### EXERCISE DETAILS
Show all lines of the listing that hold the word "this".

### DATA EXCERPTS

-.-.-

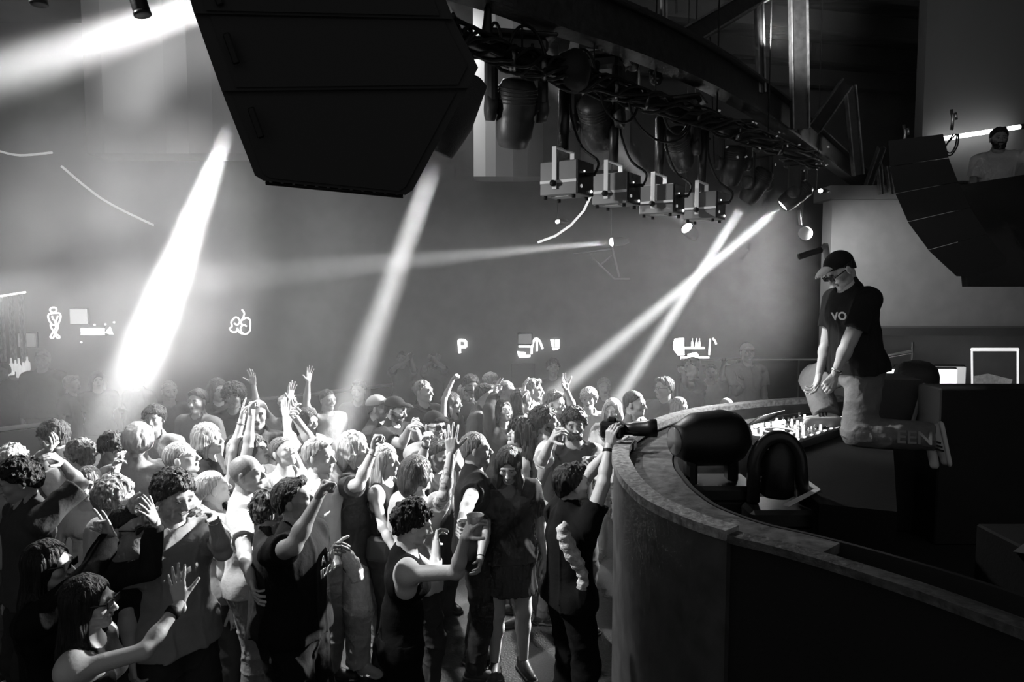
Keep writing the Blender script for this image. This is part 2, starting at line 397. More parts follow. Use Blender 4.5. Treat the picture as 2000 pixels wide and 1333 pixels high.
# ---------------------------------------------------------------- implicit-surface mesher
class Field:
    def __init__(s, lo, hi, h):
        s.h = h; s.lo = np.array(lo, np.float64) - 3 * h
        n = np.ceil((np.array(hi) + 3 * h - s.lo) / h).astype(int) + 1
        s.n = n; s.d = np.full(n, 1e3, np.float32)
        s.ax = [s.lo[i] + h * np.arange(n[i]) for i in range(3)]
    def block(s, lo, hi):
        a = np.maximum(np.floor((np.array(lo) - s.lo) / s.h).astype(int), 0)
        b = np.minimum(np.ceil((np.array(hi) - s.lo) / s.h).astype(int) + 1, s.n)
        if np.any(b <= a): return None
        sl = tuple(slice(a[i], b[i]) for i in range(3))
        X = s.ax[0][sl[0]][:, None, None]; Y = s.ax[1][sl[1]][None, :, None]; Z = s.ax[2][sl[2]][None, None, :]
        return sl, X, Y, Z
    def merge(s, sl, v, k, op='u'):
        a = s.d[sl]; v = v.astype(np.float32)
        if op == 'u':
            if k > 0: m = np.maximum(k - np.abs(a - v), 0) / k; s.d[sl] = np.minimum(a, v) - m * m * k * .25
            else: s.d[sl] = np.minimum(a, v)
        else:
            v = -v
            if k > 0: m = np.maximum(k - np.abs(a - v), 0) / k; s.d[sl] = np.maximum(a, v) + m * m * k * .25
            else: s.d[sl] = np.maximum(a, v)
    def cap(s, a, b, r1, r2=None, k=.02, u=None, q=1.0, op='u', cut=None):
        a = np.array(a, float); b = np.array(b, float); r2 = r1 if r2 is None else r2
        m = max(r1, r2) * max(1, q) + 2 * k + 3 * s.h
        bl = s.block(np.minimum(a, b) - m, np.maximum(a, b) + m)
        if bl is None: return s
        sl, X, Y, Z = bl; px, py, pz = X - a[0], Y - a[1], Z - a[2]; ab = b - a
        if u is not None:
            u = np.array(u, float); u = u / np.linalg.norm(u); c = 1 / q - 1
            t = (px * u[0] + py * u[1] + pz * u[2]) * c
            px, py, pz = px + u[0] * t, py + u[1] * t, pz + u[2] * t
            ab = ab + u * (ab @ u) * c
        L = max(ab @ ab, 1e-9); hh = np.clip((px * ab[0] + py * ab[1] + pz * ab[2]) / L, 0, 1)
        v = np.sqrt((px - ab[0] * hh) ** 2 + (py - ab[1] * hh) ** 2 + (pz - ab[2] * hh) ** 2) - (r1 + (r2 - r1) * hh)
        if cut:
            L2 = math.sqrt(L)
            al = (px * ab[0] + py * ab[1] + pz * ab[2]) / L2
            if cut in ('b', 'ab'): v = np.maximum(v, al - L2)
            if cut in ('a', 'ab'): v = np.maximum(v, -al)
        s.merge(sl, v, k, op); return s
    def ell(s, c, r, R=None, k=.02, op='u'):
        c = np.array(c, float); r = np.array(r, float); m = max(r) + 2 * k + 3 * s.h
        bl = s.block(c - m, c + m)
        if bl is None: return s
        sl, X, Y, Z = bl; px, py, pz = X - c[0], Y - c[1], Z - c[2]
        if R is not None: px, py, pz = [px * R[0, i] + py * R[1, i] + pz * R[2, i] for i in range(3)]
        k0 = np.sqrt((px / r[0]) ** 2 + (py / r[1]) ** 2 + (pz / r[2]) ** 2)
        k1 = np.sqrt((px / r[0] ** 2) ** 2 + (py / r[1] ** 2) ** 2 + (pz / r[2] ** 2) ** 2) + 1e-9
        s.merge(sl, k0 * (k0 - 1) / k1, k, op); return s
    def plane(s, p, n, k=0.0):
        "removes what lies on the side n points to"
        n = np.array(n, float); n /= np.linalg.norm(n); p = np.array(p, float)
        v = (s.ax[0][:, None, None] - p[0]) * n[0] + (s.ax[1][None, :, None] - p[1]) * n[1] + (s.ax[2][None, None, :] - p[2]) * n[2]
        s.merge((slice(None),) * 3, -v, k, 'i'); return s
    def grid(s): return s.ax[0][:, None, None], s.ax[1][None, :, None], s.ax[2][None, None, :]
    def noise(s, amp, freq, seed=0, st=(1, 1, 1)):
        X, Y, Z = s.grid()
        near = np.abs(s.d) < amp * 3 + 2 * s.h
        if not near.any(): return s
        I = np.nonzero(near)
        x = s.ax[0][I[0]] * freq * st[0]; y = s.ax[1][I[1]] * freq * st[1]; z = s.ax[2][I[2]] * freq * st[2]
        s.d[I] += (amp * (vnoise(x, y, z, seed) * .65 + vnoise(x * 2.1, y * 2.1, z * 2.1, seed + 5) * .35)).astype(np.float32)
        return s
    def ridge(s, amp, freq, seed=0, st=(1, 1, 1)):
        near = np.abs(s.d) < amp * 3 + 2 * s.h
        if not near.any(): return s
        I = np.nonzero(near)
        x0 = s.ax[0][I[0]]; y0 = s.ax[1][I[1]]; z0 = s.ax[2][I[2]]
        wx = vnoise(x0 * 3, y0 * 3, z0 * 3, seed + 20) * .8
        n = vnoise(x0 * freq * st[0] + wx, y0 * freq * st[1] + wx, z0 * freq * st[2] + wx, seed)
        r = np.clip(1 - np.abs(n) * 4.0, 0, 1) ** 1.5
        s.d[I] -= (amp * .8 * r).astype(np.float32)
        return s
    def mesh(s):
        d = s.d; sg = d < 0
        if not sg.any(): return np.zeros((0, 3)), np.zeros((0, 4), int)
        c = sg[:-1, :-1, :-1]
        A = np.zeros(c.shape, np.int8)
        corners = [(i, j, k) for i in (0, 1) for j in (0, 1) for k in (0, 1)]
        nx, ny, nz = c.shape
        for i, j, k in corners: A += sg[i:i + nx, j:j + ny, k:k + nz]
        I = np.nonzero((A > 0) & (A < 8)); nV = len(I[0])
        idx = np.full(c.shape, -1, np.int32); idx[I] = np.arange(nV)
        acc = np.zeros((nV, 3)); cnt = np.zeros(nV)
        for (a, b) in [(p, q) for p in corners for q in corners if sum(q) - sum(p) == 1 and all(q[t] >= p[t] for t in range(3))]:
            da = d[I[0] + a[0], I[1] + a[1], I[2] + a[2]].astype(float); db = d[I[0] + b[0], I[1] + b[1], I[2] + b[2]].astype(float)
            x = (da < 0) != (db < 0)
            t = np.where(x, da / np.where(x, da - db, 1), 0)
            for ax in range(3): acc[:, ax] += np.where(x, a[ax] + (b[ax] - a[ax]) * t, 0)
            cnt += x
        V = acc / np.maximum(cnt, 1)[:, None]
        for ax in range(3): V[:, ax] = s.lo[ax] + s.h * (V[:, ax] + I[ax])
        F = []
        for ax in range(3):
            o = [1, 1, 1]; o[ax] = 0
            b = [slice(1, -1)] * 3; b[ax] = slice(0, -1); b2 = list(b); b2[ax] = slice(1, None)
            s0 = sg[tuple(b)]; s1 = sg[tuple(b2)]
            J = np.nonzero(s0 != s1)
            if len(J[0]) == 0: continue
            base = [J[t] + (1 if t != ax else 0) for t in range(3)]
            u, v = (ax + 1) % 3, (ax + 2) % 3
            def cell(du, dv):
                q = list(base); q[u] = q[u] - du; q[v] = q[v] - dv; return idx[q[0], q[1], q[2]]
            Q = np.stack([cell(1, 1), cell(0, 1), cell(0, 0), cell(1, 0)], 1)
            fl = ~s0[J]
            Q[fl] = Q[fl][:, ::-1]
            F.append(Q)
        F = np.concatenate(F); F = F[(F >= 0).all(1)]
        return V, F

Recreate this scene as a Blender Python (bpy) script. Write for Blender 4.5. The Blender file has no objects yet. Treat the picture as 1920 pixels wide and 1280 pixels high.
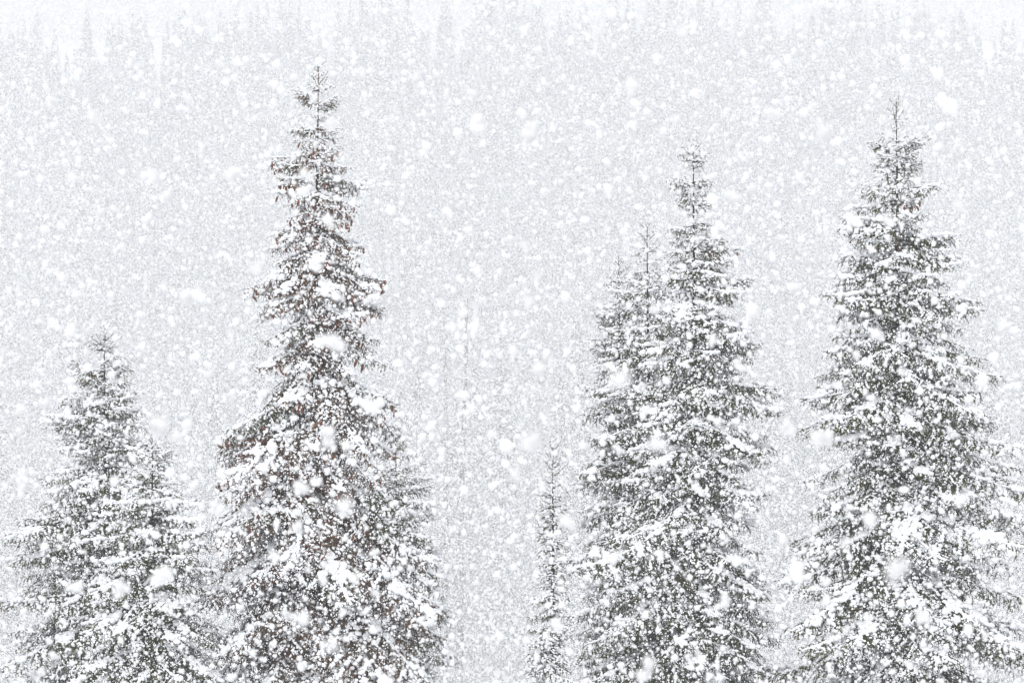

-.-.-

### COMPLETE OUTPUT
Keep writing the Blender script for this image. This is part 2, starting at line 397. More parts follow. Use Blender 4.5. Treat the picture as 2000 pixels wide and 1333 pixels high.
Recreate this scene as a Blender Python (bpy) script. Write for Blender 4.5. The Blender file has no objects yet. Treat the picture as 1920 pixels wide and 1280 pixels high.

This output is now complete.